Sorry to have nothing to offer on this by way of an answer, but would be interested in other's thought on this as well since I am a newbie investor in that area.
Ari Archer As you gain experience this gets easier. I invest in Colorado. I have found that certain expenses will run the same average cost according to location. I.E. Insurance in someplace CO for a given 1500 square foot SFR will run about the same for ALL 1500 Sq ft single family rentals. Trash pick up, taxes property management will all run about the same for any similar property in the same neighborhood or similar area. You will find rents very compatible as well. If you run an analysis on a given property and call and get actual numbers then you can get an idea what the expenses and rents for most properties in the same category will run. For example I know that in one of the places I invest a 3bed 2 bath house in a high C area will cost 125 to 150k. It will bring in 950- 1000 a month rent. I can use these numbers along with 500 taxes 450 insurance 10% PM renter pays all utilities. That's the norm for all similar rentals in my area. When I find something on the upper end of that price range I ignore it. On the lower end it becomes viable. That's when I start really crunching numbers, looking at property condition, and really start doing due diligence. Similarly if it needs rehab I know I need to be all in at or below 125k. When you are looking at lots of properties separating the good from the bad is more of an art than science. Once you decide to investigate further it becomes a science and you must use only verified exact numbers. Hope this helps. RR.
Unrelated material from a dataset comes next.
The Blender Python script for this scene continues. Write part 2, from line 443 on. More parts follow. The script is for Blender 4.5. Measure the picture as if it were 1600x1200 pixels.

I don't think you'll get to the 2% rule in the Bay Area. I have a friend who looks at it differently. When looking at places to buy, see if you can create more rooms or apartments. There are always People who want the cheapest available. If you see a commercial building with a 2 br apt above renting for $2k, see if you can create 3 studios and rent it for $1200 each.
@Ari Archer the generic "rules of thumb" on BP really don't apply in the Bay Area. As @Michael Simpson has pointed out, you need to find the hidden value in the property. Most of this hidden value will mean that you need a good amount of working capital to get your building to a BP "rule of thumb". If you really want a VERY simple rule I would go with 1% after your stabilization period. But remember cash flow will be dependent upon how much you put into the deal at purchase, how much you spend to improve, and your ability/mount you refinance money back out at a substantially later point in time.
I highly doubt you will be able to find anything on Redfin or any other service, for Bay Area proper, straight out of the box.
-Arlen
Gross Rent * 75% - PITI.
For California, this is a little more accurate than the 50% rule. The 50% rule implicitly assumes that property taxes go up with appreciation and rental income. That isn't true in California. Prop 13. In a few years the home can appreciate by 15%, and rent can increase 20%, but your taxes aren't going up by either amount. So you multiply by 75% instead of 50%, and put taxes on the back end of the equation (taxes aren't explicitly in the 50% rule, so we need to add them somewhere).